Chyba że chodzi o wyodrębnienie elitarnego szkolnictwa (i jego prywatyzację), a reszta niech się kisi w pozornie wyrównującym szanse szkolnictwie państwowym?
Dobre szkoły brytyjskie uczą dzieci elity jak zachować swe przywileje, a nie jak rozwiązać niesprawiedliwość społeczną.
Nikyty, oświeć mnie, gdzie ja sugerowałem, żeby Bury Ci korepetycji udzielał?!
Zresztą, w jakim temacie? :-)))
Państwo burżuazyjne jest państwem klasowym, gdzie - co logiczne - "panują znaczne podziały ze względu na (...) przynależność do (...) klasy społecznej"(a także płeć i wyznanie), które to "mają według raportu decydujący wpływ na to, jak uczniowie radzą sobie w szkole, a potem w dorosłym życiu", a konkretniej na "wykluczenie społeczne i niższy poziom wykształcenia wśród dzieci z najbiedniejszych domów".

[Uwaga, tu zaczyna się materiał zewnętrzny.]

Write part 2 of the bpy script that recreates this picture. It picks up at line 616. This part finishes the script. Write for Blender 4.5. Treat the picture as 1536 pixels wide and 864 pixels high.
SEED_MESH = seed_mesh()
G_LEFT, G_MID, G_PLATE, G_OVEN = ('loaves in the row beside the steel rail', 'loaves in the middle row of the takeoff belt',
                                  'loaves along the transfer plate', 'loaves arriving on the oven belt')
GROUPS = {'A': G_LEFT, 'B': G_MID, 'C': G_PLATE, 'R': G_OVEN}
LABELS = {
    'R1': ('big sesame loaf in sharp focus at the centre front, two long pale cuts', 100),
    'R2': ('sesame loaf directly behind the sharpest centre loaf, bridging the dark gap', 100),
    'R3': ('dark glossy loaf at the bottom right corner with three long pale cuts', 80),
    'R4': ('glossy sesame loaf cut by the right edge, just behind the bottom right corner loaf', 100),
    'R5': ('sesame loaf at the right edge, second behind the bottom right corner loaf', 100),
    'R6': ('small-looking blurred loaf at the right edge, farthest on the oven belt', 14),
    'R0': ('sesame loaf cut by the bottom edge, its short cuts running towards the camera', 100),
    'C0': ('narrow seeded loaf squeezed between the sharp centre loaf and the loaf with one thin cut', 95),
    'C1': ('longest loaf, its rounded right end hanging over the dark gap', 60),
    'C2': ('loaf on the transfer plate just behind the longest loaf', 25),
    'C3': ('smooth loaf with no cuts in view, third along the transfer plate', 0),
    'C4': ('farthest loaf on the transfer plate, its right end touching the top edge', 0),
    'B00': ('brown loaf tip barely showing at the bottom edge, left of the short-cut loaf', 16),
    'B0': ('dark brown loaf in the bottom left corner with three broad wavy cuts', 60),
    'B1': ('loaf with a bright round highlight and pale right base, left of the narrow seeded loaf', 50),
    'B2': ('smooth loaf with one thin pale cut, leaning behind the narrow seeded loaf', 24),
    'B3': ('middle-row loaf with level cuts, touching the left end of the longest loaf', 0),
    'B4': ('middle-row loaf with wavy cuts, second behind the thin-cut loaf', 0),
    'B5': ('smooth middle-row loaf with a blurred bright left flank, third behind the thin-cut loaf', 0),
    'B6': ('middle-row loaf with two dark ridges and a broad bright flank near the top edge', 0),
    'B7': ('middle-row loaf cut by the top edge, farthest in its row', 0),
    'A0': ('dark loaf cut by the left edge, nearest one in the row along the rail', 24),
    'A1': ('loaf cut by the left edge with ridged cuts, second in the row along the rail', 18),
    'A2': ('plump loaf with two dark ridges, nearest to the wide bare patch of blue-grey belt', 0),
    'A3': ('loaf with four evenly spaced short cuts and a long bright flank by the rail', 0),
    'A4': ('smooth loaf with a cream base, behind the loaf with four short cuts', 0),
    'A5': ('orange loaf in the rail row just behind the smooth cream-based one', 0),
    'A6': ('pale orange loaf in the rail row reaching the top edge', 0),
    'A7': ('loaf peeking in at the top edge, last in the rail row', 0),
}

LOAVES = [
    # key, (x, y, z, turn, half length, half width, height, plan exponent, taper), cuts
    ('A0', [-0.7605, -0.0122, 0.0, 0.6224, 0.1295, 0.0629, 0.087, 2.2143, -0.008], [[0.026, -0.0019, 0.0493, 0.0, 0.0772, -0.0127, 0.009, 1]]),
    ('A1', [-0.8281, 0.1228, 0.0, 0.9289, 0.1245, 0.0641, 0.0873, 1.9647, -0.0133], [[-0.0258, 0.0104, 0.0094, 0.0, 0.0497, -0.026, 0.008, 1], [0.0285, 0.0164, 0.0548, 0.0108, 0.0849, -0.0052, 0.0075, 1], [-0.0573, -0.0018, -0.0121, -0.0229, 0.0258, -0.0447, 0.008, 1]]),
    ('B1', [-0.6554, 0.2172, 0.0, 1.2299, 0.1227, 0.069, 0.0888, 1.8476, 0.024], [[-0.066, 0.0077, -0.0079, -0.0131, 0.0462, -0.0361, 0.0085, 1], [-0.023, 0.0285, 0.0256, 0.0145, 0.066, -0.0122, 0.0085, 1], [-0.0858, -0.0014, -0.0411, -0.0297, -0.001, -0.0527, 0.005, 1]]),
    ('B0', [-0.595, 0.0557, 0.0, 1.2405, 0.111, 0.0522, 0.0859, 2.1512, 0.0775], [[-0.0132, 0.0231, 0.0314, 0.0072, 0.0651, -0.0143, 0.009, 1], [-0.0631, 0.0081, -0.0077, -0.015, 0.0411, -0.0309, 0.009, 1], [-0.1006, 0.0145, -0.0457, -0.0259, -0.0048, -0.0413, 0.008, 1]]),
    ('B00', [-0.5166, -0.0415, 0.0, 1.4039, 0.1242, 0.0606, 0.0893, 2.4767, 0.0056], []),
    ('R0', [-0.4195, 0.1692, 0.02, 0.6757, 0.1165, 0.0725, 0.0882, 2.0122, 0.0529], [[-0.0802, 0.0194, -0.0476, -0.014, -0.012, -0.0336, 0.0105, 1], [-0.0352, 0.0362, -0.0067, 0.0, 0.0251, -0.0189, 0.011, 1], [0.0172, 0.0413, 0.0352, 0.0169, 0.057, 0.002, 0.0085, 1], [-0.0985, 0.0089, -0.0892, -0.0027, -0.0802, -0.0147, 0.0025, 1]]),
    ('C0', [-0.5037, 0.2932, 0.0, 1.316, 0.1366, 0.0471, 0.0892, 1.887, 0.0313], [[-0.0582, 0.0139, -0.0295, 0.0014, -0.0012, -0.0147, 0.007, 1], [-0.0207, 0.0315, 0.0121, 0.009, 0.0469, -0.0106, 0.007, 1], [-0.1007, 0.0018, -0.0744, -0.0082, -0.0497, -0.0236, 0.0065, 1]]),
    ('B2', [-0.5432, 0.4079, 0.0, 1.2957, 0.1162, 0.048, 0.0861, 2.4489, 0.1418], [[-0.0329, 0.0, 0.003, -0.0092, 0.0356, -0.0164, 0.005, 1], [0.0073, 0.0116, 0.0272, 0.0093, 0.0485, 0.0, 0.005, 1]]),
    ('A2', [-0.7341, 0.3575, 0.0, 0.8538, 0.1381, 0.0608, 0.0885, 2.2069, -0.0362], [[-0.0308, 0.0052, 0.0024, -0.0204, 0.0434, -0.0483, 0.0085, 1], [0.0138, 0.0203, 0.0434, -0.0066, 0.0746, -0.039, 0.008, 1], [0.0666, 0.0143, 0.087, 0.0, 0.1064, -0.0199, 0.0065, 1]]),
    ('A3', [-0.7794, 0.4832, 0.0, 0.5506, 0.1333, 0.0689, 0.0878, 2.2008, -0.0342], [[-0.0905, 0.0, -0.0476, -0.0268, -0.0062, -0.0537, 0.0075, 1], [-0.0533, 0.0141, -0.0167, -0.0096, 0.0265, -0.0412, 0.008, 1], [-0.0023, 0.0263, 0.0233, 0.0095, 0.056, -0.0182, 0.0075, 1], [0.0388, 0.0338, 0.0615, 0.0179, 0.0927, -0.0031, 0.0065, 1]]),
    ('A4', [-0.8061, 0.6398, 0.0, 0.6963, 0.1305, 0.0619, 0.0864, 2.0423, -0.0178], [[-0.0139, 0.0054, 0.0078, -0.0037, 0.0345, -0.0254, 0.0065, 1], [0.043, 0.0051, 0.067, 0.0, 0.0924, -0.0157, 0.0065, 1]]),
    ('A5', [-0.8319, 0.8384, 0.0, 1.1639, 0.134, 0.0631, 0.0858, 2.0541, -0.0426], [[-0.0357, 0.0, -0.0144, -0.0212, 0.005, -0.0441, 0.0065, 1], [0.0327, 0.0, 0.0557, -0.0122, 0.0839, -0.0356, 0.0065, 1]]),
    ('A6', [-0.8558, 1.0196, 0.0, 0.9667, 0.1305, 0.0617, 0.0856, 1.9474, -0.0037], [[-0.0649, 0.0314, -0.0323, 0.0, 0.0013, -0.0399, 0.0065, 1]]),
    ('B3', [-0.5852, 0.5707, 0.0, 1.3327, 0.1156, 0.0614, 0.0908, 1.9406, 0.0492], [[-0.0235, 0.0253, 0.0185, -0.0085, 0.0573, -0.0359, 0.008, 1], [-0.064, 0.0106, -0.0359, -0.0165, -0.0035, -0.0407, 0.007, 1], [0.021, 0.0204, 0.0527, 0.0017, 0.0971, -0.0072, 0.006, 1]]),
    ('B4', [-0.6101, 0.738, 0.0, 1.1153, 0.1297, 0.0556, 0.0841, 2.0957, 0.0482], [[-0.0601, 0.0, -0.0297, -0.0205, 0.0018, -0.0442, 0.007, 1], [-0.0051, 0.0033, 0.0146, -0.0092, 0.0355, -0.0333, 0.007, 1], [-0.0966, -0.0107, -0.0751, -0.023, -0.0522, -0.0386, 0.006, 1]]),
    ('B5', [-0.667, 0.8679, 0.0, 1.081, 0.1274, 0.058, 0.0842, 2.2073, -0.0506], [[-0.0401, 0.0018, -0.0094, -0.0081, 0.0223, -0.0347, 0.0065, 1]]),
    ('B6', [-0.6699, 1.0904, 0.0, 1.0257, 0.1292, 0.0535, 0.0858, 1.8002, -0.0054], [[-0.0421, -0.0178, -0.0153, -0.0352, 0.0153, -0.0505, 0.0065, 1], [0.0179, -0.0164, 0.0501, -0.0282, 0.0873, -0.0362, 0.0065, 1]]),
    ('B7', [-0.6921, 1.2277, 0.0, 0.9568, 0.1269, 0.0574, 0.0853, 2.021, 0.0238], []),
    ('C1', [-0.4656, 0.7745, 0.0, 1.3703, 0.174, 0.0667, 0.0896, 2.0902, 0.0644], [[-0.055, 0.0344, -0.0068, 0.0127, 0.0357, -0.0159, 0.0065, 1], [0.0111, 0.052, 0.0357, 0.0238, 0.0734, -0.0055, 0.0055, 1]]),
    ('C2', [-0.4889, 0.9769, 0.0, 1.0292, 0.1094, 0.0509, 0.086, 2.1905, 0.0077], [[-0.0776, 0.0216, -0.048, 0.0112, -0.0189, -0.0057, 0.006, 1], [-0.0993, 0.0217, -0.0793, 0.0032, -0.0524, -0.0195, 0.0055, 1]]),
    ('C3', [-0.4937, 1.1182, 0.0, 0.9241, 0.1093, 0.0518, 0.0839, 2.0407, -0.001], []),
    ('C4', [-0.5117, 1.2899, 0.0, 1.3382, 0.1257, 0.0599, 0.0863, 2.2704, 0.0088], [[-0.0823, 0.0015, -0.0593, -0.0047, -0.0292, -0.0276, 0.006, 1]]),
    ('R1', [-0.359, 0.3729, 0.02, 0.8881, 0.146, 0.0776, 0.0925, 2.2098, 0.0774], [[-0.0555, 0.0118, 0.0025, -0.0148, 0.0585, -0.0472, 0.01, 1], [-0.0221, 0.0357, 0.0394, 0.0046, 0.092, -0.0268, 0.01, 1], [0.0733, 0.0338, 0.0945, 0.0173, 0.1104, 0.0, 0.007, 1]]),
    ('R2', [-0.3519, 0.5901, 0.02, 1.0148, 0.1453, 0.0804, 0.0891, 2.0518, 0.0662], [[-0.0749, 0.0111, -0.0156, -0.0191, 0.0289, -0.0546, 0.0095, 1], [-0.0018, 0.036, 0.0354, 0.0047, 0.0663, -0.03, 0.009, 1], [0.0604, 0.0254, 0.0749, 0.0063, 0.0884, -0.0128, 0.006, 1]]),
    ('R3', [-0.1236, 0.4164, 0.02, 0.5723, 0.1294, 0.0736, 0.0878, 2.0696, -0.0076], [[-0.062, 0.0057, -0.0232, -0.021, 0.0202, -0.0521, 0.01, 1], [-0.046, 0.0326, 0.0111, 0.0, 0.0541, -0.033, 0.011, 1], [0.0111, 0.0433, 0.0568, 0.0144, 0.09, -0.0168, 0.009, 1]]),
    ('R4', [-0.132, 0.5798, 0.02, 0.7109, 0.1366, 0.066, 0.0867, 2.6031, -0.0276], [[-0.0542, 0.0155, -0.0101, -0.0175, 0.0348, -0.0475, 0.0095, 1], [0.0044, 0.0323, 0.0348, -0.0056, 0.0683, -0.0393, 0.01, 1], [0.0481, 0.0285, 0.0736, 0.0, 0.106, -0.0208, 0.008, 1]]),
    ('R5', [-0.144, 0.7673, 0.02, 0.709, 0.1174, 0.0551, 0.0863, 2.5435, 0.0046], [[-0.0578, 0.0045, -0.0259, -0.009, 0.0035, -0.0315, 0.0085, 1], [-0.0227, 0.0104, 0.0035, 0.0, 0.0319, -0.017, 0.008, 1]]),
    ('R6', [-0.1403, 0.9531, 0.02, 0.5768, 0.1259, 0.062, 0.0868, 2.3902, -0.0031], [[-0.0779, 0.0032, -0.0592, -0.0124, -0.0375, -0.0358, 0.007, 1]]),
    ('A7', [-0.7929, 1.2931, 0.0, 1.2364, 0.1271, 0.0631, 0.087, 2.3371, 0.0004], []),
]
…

"Raport Komisji EHRC pokazuje, że nierówności społeczne wpisane są w brytyjskie realia. Co więcej, nierówności te nie dotyczą tylko i wyłącznie szkolnictwa, ale rozciągają się poza nie, sytuując dorosłe jednostki na określonych pozycjach społecznych" - to tylko potwierdzenie pewnego oczywistego faktu.
Burżuazyjne metody radzenia sobie z problemami wynikającymi z założeń ustrojowych b. państwa, to są działania podejmowane przez b. polityków, które nie próbują podważyć b. charakteru tegoż państwa, a nawet przeciwnie, mają legitymować to b. państwo również w oczach grup poddawanych owej systemowej dyskryminacji.
Możesz oczywiście twierdzić, jak to zresztą "obyczajówka" ma w zwyczaju, że samo zniesienie ucisku ekonomicznego nie wystarczy jeszcze, żeby "zapanował raj na Ziemi", ale jeżeli uważasz, że "aby rozwiązać ten problem, wystarczy urozmaicić zajęcia tak, by kojarzyły się dzieciom z zabawą", albo zorganizować "marsz protestacyjny przeciwko prześladowaniu w szkołach", zamiast zmierzenia się z głównym winowajcą, to nie mamy o czym rozmawiać.
----------
M-Z, co to jest ""background" kulturowy"?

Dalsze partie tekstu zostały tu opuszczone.